A tela do Buçaco, de médio formato (1030x1580 mm), estava assinada e datada de 1664, e em precárias condições conservativas, o que levou a que fosse restaurada no Instituto José de Figueiredo, a fim de poder ser “mostrada” em 1991, na grande exposição Josefa de Óbidos e o Tempo Barroco, realizada no Palácio Nacional da Ajuda, onde figurou com o n.º 23 (entre 113 pinturas). O quadro foi encomendado pelos “frades do deserto” (cujo cenóbio fora fundado em 1628 a instâncias dos duques de Aveiro e do bispo-conde de Coimbra D. João Manuel) e mostra, dentro das suas naturais convenções de discurso e limitações inventivas, o talento da artista, a maturação do seu estilo e a crescente afirmação dos seus pessoalíssimos modelos e receitas. São essas quaIidades que justificaram a fama de Josefa no contexto da arte portuguesa do século XVII (e no contexto do Naturalismo barroco peninsular, em que a sua arte se insere). É por tudo isto que a destruição da Sagrada Família, de 1664, não pode deixar de ser considerada uma tragédia para o património artístico nacional.

Não deixa de ser considerado como triste metáfora que uma Sagrada Família com estas características de unicidade artística desapareça, e logo na noite de Natal!

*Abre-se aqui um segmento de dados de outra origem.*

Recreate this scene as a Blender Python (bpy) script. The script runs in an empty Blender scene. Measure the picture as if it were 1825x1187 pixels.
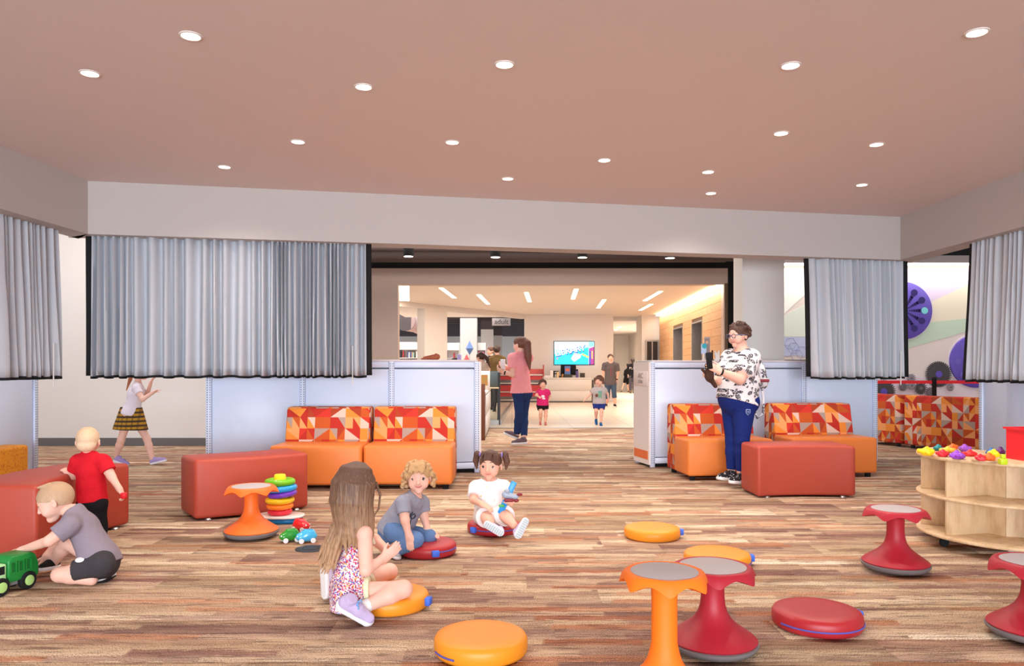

Por último, uma referência não despicienda: as obras de Josefa de Óbidos e de Baltazar Gomes Figueira mostram um crescente (e de certa maneira inesperado) peso em termos de mercado de obras de arte, atingindo em recentes leilões estimativas de transacção que devem ser considerados como verdadeiramente excepcionais. Após a última exposição de obras destes pintores seiscentistas (realizada no Museu de Óbidos, em 2005), foram identificadas mais seis peças suas, que aguardam revelação. Tudo isto põe a nu a perda significativa que o património artístico nacional acaba de sofrer com a destruição da tela de Josefa no Buçaco, cuja valia é incalculável. E vem reabrir o velho debate em torno das precárias condições de conservação e segurança do nosso património histórico-artístico, carecido de maiores desvelos e a exigir reforçadas responsabilidades.